> [Task prompt]:
Identify the lines that contain the word "picture", then copy them.

> [Given records]:
>>>>>

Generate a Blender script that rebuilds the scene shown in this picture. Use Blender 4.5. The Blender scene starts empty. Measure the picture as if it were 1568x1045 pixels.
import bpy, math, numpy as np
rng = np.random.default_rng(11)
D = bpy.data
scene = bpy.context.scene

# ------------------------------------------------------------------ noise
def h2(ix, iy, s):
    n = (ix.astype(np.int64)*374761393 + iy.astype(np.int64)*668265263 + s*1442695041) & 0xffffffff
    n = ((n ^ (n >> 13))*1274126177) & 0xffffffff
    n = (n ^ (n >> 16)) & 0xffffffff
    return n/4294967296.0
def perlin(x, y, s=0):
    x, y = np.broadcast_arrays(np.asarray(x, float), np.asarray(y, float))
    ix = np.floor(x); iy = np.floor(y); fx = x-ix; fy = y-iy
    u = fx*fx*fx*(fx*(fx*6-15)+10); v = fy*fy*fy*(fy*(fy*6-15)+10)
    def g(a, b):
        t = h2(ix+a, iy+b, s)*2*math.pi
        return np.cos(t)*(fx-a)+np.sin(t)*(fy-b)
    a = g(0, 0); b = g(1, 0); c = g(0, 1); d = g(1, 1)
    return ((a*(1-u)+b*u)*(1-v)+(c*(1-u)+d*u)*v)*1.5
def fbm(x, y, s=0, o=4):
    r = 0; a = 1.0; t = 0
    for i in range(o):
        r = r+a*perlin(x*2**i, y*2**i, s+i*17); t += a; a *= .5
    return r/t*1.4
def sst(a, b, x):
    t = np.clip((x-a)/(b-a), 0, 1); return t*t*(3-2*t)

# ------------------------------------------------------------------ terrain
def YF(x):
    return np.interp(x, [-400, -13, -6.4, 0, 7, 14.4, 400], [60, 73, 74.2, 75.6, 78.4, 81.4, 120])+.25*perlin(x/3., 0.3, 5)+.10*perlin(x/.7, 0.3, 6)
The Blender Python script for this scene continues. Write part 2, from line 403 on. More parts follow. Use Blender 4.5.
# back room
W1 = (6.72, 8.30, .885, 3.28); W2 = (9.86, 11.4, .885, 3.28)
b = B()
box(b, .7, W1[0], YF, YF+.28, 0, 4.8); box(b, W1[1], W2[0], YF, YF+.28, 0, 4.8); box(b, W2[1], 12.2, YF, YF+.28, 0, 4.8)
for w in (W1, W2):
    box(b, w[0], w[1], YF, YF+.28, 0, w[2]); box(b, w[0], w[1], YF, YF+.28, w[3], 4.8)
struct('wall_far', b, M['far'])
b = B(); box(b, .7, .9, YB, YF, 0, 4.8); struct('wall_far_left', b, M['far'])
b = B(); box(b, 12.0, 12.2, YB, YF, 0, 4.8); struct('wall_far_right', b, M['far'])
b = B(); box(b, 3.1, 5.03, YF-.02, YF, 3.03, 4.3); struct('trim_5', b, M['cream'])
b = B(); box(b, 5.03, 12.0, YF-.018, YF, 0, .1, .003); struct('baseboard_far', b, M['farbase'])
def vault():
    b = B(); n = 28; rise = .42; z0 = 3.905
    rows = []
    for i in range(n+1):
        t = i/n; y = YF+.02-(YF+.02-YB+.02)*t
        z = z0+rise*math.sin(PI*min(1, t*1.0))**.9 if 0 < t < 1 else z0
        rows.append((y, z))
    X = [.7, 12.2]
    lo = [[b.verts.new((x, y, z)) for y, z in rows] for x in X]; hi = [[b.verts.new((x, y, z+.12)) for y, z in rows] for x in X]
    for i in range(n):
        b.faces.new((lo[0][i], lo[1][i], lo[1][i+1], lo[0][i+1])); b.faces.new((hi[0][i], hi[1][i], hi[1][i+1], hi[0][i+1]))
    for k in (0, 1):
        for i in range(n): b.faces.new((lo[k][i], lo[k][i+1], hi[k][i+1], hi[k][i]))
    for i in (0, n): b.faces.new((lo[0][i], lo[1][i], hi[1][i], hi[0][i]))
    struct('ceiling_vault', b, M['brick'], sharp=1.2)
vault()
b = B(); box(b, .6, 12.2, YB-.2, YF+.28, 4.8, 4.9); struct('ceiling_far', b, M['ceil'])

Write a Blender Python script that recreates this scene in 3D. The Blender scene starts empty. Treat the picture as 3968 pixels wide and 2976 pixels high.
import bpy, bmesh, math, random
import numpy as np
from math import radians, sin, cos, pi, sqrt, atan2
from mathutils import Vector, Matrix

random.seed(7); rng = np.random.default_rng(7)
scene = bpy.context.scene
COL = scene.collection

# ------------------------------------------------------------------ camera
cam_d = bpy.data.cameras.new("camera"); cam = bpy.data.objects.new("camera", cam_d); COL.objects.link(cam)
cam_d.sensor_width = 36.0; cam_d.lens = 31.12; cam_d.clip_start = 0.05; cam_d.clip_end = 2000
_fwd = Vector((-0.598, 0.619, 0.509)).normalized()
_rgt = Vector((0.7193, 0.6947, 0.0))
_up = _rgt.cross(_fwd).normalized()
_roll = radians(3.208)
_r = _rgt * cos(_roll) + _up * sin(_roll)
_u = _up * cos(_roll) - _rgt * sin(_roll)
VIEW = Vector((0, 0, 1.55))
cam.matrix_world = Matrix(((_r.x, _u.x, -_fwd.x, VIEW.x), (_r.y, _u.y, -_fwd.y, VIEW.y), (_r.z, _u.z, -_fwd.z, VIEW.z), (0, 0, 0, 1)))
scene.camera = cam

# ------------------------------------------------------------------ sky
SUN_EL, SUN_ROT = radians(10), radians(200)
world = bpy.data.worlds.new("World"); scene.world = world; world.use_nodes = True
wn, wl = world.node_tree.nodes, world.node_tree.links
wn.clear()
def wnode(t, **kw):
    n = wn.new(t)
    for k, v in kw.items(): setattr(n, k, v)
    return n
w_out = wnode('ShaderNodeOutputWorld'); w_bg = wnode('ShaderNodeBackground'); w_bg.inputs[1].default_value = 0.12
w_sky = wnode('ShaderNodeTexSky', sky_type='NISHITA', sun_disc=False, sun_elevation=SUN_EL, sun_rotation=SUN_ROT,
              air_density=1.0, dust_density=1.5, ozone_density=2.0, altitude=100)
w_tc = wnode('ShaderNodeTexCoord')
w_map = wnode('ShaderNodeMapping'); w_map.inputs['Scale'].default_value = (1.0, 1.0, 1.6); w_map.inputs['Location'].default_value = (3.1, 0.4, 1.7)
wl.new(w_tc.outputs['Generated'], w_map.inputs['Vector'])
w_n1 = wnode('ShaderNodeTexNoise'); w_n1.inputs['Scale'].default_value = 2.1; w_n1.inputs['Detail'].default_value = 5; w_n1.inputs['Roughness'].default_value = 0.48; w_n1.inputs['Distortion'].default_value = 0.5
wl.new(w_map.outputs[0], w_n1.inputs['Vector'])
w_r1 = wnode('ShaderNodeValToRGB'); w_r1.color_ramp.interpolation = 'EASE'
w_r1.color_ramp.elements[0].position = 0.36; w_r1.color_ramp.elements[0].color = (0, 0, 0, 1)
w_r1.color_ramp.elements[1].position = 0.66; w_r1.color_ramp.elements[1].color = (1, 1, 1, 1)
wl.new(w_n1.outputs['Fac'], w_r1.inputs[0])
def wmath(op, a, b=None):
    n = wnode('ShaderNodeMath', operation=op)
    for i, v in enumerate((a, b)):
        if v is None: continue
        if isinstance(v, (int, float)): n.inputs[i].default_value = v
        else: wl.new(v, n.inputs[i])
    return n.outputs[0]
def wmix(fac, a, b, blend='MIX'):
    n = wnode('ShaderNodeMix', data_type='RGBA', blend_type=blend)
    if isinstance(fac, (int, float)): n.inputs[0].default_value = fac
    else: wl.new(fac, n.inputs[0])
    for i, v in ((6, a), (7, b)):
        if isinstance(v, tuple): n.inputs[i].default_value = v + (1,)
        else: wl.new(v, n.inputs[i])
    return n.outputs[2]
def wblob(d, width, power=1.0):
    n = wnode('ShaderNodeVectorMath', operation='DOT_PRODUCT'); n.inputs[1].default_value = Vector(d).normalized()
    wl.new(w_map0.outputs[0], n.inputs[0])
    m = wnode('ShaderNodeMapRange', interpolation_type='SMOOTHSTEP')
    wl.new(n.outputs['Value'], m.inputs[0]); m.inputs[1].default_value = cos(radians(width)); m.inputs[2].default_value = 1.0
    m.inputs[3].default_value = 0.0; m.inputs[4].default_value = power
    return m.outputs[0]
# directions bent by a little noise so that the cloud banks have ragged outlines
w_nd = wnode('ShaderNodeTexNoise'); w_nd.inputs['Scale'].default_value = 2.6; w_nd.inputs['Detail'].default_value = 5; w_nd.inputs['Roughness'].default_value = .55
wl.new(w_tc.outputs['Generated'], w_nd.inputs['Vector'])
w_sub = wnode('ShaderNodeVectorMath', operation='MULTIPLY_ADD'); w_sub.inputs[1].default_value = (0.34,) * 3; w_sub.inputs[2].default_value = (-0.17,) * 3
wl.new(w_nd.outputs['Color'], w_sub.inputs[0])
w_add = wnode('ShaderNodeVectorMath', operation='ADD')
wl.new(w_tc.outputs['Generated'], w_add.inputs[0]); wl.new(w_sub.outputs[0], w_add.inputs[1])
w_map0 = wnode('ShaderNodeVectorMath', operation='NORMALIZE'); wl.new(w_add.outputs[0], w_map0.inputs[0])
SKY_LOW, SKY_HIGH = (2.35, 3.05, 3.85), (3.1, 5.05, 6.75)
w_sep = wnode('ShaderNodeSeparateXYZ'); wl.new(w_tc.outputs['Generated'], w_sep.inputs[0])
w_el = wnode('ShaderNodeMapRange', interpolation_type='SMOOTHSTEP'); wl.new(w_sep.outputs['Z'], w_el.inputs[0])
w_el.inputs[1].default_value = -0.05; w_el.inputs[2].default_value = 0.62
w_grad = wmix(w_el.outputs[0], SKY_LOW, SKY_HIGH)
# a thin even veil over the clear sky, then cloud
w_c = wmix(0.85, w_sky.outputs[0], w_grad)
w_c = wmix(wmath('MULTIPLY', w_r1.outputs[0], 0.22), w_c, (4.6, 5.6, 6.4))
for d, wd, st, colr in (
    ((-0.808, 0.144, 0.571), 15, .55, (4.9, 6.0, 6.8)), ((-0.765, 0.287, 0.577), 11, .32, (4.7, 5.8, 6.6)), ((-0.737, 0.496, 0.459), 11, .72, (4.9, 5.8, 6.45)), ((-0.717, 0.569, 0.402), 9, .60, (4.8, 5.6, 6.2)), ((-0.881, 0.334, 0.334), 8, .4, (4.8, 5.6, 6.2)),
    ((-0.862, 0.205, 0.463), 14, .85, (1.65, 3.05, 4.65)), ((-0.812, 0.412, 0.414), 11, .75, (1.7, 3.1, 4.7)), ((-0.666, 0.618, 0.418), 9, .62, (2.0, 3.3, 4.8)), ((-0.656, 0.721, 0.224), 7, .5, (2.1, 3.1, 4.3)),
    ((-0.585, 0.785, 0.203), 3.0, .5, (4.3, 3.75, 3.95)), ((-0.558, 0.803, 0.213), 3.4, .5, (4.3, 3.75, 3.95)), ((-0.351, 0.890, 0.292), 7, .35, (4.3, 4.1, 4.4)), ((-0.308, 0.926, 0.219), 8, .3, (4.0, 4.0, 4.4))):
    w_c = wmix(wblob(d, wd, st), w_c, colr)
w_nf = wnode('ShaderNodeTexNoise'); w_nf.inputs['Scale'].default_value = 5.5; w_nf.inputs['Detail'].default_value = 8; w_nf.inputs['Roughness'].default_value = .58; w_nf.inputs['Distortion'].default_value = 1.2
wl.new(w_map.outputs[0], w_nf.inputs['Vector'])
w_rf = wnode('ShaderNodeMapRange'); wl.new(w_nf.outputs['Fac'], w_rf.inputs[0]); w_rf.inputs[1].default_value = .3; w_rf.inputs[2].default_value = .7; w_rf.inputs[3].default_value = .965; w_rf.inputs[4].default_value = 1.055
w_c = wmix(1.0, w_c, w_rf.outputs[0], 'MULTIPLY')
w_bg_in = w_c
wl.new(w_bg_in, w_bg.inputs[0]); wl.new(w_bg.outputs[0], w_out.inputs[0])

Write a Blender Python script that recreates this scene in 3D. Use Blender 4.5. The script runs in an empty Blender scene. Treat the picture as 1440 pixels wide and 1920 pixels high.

<<<<<

> [Task answer]:
Generate a Blender script that rebuilds the scene shown in this picture. Use Blender 4.5. The Blender scene starts empty. Measure the picture as if it were 1568x1045 pixels.
Write a Blender Python script that recreates this scene in 3D. The Blender scene starts empty. Treat the picture as 3968 pixels wide and 2976 pixels high.
Write a Blender Python script that recreates this scene in 3D. Use Blender 4.5. The script runs in an empty Blender scene. Treat the picture as 1440 pixels wide and 1920 pixels high.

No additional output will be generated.